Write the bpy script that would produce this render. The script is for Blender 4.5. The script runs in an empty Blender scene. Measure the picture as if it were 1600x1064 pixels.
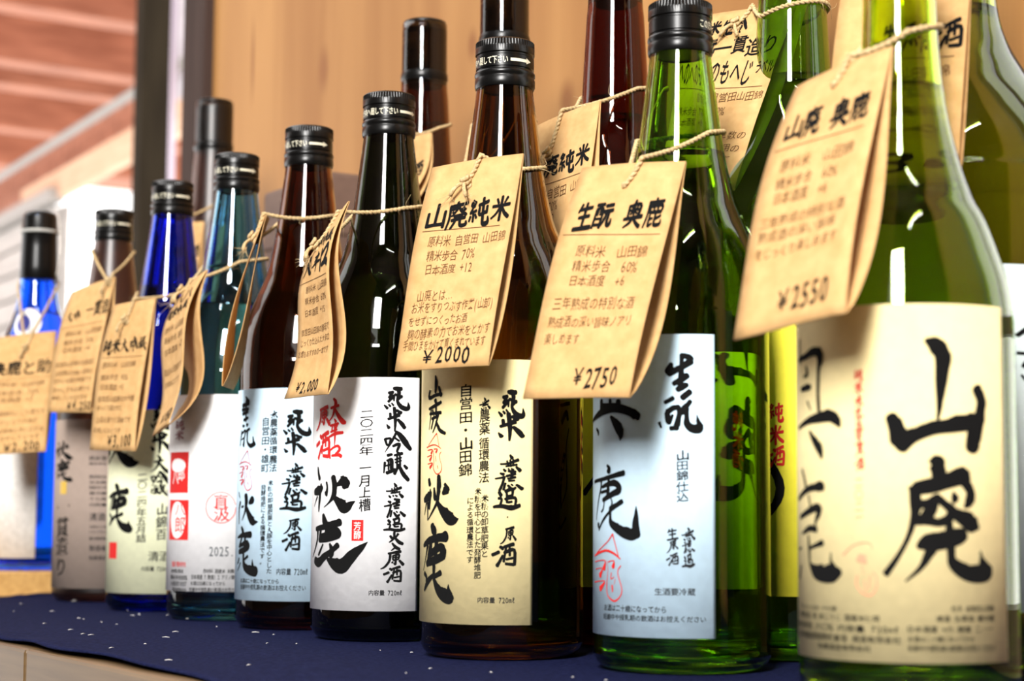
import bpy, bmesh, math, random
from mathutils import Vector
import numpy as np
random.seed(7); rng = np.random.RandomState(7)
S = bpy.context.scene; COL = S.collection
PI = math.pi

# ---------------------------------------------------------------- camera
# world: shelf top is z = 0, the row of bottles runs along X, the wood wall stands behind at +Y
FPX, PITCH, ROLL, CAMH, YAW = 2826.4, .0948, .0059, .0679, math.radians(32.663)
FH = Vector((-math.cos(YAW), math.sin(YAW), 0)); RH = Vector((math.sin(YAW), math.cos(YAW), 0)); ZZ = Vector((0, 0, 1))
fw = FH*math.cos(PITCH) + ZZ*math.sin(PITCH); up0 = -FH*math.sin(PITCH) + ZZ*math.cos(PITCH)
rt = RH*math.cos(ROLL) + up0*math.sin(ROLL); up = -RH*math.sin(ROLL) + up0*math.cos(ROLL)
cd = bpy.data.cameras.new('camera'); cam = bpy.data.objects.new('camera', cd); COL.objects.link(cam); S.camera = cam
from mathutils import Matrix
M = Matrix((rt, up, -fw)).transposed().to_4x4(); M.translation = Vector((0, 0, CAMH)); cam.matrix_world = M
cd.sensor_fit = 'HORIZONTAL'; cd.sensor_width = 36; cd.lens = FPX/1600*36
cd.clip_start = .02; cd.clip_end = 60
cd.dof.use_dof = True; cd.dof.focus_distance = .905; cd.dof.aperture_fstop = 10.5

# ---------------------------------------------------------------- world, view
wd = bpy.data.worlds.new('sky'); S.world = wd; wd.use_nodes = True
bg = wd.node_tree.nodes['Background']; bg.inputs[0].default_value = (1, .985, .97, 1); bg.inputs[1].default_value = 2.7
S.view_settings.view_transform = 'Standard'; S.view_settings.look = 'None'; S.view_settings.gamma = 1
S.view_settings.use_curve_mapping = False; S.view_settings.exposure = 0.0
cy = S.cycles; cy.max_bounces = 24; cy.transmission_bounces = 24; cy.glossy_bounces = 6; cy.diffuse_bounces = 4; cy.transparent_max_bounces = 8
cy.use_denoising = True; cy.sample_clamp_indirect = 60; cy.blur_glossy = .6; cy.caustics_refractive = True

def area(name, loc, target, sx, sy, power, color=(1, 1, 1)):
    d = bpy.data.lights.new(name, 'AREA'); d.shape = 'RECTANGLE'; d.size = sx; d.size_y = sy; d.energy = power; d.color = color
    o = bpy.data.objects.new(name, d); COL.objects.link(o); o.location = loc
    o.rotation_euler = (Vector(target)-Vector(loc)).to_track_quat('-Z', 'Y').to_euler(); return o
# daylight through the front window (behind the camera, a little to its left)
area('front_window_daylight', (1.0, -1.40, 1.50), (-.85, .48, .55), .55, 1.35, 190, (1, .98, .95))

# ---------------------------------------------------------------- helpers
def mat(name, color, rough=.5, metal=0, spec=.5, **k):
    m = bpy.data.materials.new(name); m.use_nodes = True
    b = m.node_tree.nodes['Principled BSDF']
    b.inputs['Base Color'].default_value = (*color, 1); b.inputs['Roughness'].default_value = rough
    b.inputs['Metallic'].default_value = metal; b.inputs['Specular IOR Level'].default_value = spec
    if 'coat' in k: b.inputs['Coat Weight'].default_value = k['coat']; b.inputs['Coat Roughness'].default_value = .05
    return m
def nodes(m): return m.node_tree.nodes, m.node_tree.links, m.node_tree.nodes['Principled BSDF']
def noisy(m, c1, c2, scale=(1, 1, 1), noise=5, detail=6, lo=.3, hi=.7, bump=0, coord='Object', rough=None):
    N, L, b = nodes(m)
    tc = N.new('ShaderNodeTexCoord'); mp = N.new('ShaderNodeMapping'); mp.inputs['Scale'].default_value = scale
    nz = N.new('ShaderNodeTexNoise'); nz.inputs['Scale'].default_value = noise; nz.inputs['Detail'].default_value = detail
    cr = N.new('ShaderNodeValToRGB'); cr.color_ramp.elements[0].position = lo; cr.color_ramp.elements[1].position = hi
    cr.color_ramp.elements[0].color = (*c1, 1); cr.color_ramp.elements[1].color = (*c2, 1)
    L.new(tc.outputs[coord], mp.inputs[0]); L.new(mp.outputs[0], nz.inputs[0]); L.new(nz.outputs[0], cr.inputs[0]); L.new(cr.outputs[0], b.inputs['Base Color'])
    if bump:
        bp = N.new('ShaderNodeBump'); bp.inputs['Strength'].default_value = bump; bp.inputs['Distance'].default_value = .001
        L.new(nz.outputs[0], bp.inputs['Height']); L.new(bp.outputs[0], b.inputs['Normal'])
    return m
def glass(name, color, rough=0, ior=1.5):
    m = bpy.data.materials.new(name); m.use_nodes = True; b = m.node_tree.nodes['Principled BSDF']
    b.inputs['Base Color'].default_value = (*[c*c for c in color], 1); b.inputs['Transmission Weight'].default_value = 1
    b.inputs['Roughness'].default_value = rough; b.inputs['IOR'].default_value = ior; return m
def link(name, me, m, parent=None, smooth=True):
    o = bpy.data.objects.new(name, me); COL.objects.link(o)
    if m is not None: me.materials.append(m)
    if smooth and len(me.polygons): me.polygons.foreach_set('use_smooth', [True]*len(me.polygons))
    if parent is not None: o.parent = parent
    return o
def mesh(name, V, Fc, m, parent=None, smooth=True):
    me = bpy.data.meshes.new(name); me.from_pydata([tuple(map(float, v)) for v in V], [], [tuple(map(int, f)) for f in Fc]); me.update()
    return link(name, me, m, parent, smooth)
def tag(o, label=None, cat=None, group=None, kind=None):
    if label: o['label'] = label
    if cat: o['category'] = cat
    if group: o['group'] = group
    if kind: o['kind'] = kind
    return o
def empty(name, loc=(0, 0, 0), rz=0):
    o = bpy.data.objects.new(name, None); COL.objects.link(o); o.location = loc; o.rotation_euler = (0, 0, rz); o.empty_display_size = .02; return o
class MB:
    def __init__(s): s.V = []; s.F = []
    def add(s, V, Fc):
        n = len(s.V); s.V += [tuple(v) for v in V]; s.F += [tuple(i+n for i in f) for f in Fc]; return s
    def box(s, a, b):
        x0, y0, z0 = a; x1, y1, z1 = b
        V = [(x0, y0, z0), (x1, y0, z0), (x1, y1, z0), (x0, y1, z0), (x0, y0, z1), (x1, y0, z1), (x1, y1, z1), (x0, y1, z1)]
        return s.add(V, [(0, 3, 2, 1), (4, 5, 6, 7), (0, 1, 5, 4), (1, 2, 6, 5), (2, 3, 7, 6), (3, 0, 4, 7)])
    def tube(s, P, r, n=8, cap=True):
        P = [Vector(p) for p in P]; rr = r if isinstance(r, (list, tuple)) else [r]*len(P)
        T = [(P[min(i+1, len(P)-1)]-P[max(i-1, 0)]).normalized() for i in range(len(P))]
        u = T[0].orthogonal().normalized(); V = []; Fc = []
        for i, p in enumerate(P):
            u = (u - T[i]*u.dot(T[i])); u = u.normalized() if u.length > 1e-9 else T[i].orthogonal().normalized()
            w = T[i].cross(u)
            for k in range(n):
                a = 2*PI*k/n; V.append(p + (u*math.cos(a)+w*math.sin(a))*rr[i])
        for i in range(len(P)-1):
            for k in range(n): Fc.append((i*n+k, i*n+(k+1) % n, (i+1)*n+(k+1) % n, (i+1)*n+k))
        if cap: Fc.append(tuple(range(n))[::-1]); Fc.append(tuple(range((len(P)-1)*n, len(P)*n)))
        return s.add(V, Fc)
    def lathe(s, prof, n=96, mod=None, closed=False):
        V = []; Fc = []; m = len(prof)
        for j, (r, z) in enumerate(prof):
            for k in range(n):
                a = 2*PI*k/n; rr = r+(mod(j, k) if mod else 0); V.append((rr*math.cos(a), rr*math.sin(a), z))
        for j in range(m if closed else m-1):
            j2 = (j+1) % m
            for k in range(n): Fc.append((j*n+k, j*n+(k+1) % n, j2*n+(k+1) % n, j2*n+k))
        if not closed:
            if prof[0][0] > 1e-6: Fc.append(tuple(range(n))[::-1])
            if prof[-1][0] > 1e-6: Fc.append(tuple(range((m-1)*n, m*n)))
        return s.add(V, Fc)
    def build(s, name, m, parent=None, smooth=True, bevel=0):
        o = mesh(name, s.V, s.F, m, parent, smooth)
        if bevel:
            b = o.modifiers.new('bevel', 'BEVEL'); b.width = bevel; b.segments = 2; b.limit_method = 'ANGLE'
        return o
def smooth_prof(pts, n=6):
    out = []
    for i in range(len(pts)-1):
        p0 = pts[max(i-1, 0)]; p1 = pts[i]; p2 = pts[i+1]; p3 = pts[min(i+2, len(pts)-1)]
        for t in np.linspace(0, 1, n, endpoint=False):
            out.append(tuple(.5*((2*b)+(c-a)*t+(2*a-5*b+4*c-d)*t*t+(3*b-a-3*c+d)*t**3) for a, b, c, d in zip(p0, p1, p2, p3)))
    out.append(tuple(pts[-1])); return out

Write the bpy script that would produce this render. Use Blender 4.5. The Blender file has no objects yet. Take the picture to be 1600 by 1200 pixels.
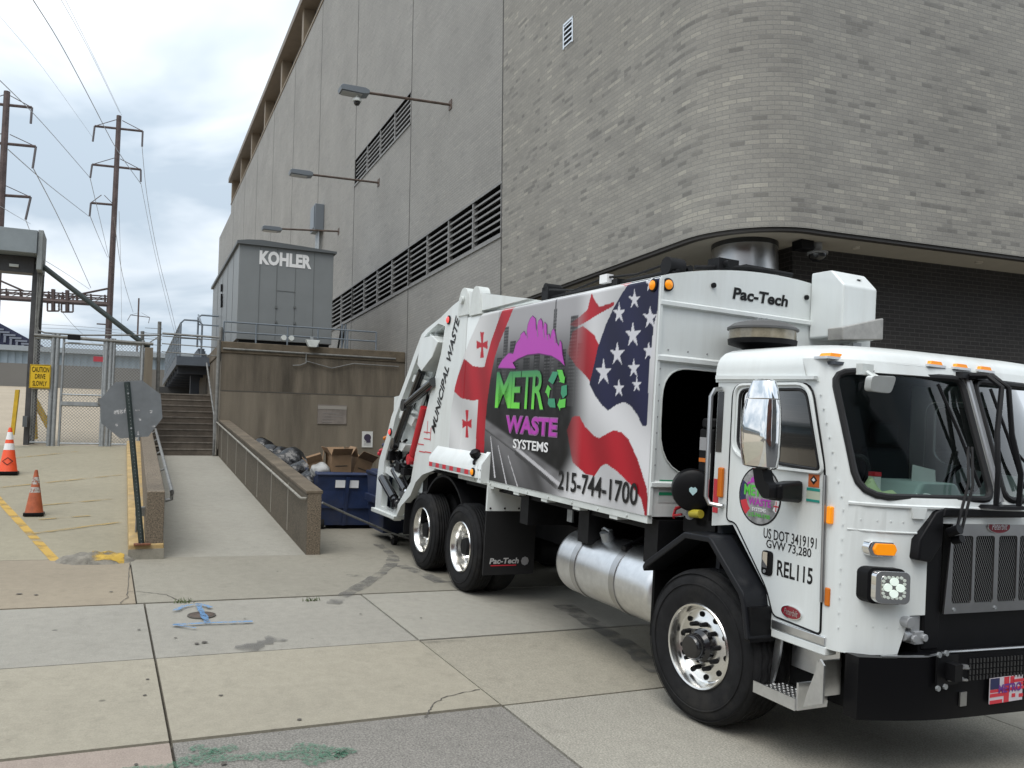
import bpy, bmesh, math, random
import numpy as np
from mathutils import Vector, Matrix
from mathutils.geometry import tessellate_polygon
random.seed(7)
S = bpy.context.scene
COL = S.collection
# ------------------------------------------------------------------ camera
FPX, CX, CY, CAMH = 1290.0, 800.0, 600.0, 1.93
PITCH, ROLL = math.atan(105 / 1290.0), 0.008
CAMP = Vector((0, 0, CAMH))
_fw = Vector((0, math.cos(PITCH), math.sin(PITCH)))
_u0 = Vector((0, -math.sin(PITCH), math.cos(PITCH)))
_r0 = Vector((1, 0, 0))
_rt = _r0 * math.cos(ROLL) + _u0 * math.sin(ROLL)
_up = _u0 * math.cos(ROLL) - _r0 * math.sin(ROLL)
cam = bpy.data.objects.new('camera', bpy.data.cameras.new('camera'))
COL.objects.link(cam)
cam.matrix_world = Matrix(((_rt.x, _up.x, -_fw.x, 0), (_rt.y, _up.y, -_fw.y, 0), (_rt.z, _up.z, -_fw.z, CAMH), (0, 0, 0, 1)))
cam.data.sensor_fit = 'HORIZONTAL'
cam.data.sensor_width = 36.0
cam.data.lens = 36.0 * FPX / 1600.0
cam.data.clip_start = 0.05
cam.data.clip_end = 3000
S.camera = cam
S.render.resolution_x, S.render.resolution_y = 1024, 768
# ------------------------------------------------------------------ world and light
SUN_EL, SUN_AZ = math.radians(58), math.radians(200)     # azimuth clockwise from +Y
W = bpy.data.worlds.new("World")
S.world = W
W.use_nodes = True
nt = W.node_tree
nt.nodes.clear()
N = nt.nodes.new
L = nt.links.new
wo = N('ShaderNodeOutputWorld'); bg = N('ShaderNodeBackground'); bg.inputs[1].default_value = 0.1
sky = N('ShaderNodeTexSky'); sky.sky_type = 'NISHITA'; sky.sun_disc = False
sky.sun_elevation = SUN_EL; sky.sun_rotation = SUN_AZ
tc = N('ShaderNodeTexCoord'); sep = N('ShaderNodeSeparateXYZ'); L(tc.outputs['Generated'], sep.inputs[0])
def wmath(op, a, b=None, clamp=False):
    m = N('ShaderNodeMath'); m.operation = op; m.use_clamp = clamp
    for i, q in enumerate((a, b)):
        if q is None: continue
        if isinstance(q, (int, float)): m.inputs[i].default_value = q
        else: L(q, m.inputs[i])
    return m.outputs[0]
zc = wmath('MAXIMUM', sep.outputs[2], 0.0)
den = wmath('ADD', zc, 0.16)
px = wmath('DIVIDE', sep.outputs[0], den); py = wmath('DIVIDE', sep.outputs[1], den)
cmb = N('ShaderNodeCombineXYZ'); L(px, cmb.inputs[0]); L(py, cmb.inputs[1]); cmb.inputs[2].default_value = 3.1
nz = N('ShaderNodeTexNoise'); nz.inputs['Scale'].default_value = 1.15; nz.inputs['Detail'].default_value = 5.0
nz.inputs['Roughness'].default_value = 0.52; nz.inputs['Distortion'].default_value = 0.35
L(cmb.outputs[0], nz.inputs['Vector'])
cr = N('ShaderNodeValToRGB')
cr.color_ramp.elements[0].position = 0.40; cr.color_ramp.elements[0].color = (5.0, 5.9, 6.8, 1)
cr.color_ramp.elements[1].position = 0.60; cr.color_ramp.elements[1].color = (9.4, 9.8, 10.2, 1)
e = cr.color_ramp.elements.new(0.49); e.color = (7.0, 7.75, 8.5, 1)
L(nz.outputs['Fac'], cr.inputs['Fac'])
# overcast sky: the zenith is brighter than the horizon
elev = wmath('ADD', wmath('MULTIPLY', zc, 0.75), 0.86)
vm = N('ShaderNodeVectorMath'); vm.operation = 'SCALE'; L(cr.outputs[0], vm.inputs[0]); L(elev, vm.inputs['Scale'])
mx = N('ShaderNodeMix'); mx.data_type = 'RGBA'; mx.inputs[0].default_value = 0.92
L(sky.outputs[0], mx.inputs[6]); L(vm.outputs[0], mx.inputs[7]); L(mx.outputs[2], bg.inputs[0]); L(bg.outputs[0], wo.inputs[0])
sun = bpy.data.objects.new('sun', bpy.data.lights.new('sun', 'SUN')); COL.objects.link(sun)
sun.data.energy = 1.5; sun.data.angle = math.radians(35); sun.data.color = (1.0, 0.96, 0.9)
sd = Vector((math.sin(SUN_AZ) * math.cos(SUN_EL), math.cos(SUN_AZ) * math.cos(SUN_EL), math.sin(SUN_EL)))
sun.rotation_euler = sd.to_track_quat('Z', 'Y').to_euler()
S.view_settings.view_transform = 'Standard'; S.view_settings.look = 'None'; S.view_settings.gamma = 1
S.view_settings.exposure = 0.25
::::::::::
#### [WHAT YOU NEED TO DO]
From the opening line of the listing above through the line bearing "PI = math.pi", repeat each line exactly. Drop every picture.

#### [OUTPUT]
Write the bpy script that would produce this render. The script is for Blender 4.5. The script runs in an empty Blender scene. Measure the picture as if it were 1600x1064 pixels.
import bpy, bmesh, math, random
from mathutils import Vector
import numpy as np
random.seed(7); rng = np.random.RandomState(7)
S = bpy.context.scene; COL = S.collection
PI = math.pi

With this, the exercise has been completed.